Great hero, wrong time


It was not a great and rousing speech — yes, his personal story is rich and worthy, and at another time, perhaps in place of either Bush, Sen. John McCain could have been (past tense) a fine president (or at least better than either Bush). But like his Silent Generation cohorts, he still seems more of a behind-the-scenes worker. Just like those of a prior generation (but of the same generational type, as Strauss & Howe defined it) — Henry Clay, Daniel Webster, and John C. Calhoun — he is a Great Compromiser (not, of course, a compromiser of his own ideals but rather a person who can get two sides to talk). And though his backstory inspires, he himself lacks that inspirational touch of a leader.

That’s as much the reality of his generation as it is of John S. McCain.

You can see it in his speaking.

What could have been the most powerful part of his speech, where he at last made the very frequent drawing on his own POW history relevant (it’s been powerful, yes, but relevant?), where he said he hoped no family should go through what his has in War, he topped the ball rather than drive it solidly.

I still don’t know if it was a problem of delivery — he was getting there, his voice rising in power. But he didn’t finish the note with a flourish, with inspiration in his voice. I originally thought this was a failing of the speechwriting, rather than the delivery.

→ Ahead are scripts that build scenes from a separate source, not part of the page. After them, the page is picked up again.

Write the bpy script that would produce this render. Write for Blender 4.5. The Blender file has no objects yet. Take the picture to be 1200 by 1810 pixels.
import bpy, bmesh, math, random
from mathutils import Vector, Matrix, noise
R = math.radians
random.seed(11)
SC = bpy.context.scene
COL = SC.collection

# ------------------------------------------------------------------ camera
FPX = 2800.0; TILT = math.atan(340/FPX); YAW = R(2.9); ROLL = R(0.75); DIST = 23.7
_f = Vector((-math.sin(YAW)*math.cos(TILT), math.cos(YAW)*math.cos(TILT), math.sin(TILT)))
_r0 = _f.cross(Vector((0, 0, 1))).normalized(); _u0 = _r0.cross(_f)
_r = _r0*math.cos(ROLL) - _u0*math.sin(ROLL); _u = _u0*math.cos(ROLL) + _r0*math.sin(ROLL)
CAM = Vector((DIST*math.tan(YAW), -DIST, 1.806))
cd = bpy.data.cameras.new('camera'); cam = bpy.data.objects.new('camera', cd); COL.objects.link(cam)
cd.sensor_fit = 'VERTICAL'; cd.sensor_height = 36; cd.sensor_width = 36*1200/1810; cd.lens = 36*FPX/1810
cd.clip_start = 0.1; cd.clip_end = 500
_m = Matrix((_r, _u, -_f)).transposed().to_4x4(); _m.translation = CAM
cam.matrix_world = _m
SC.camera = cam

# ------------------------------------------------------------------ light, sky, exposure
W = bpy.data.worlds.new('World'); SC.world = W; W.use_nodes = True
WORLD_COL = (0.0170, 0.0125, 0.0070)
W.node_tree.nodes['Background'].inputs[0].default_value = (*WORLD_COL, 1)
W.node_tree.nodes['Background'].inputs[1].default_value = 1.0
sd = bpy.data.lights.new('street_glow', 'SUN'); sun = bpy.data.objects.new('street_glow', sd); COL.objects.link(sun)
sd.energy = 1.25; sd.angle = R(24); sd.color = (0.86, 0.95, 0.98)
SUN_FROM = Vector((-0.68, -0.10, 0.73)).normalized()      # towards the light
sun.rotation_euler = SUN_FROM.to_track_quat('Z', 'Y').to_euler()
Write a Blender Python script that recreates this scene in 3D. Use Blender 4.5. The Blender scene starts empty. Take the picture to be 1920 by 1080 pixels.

I’m running for President to keep the country I love safe, and prevent other families from risking their loved ones in war as my family has. I will draw on all my experience with the world and its leaders, and all the tools at our disposal — diplomatic, economic, military and the power of our ideals — to build the foundations for a stable and enduring peace.

See? Re-reading it, it reads so much better than when he spoke it. This is where a great speaker can inspire the masses, something as true and as old as the ancient Greek democrats themselves, something the GOP has been deriding lately, but also overlooking (oddly, they the Party of the Great Communicator).

What did turn out to be the most powerful part of his speech, the “a cause greater than yourself” line, resonated with me. It echoed in some ways the JFK and Obama calls to service.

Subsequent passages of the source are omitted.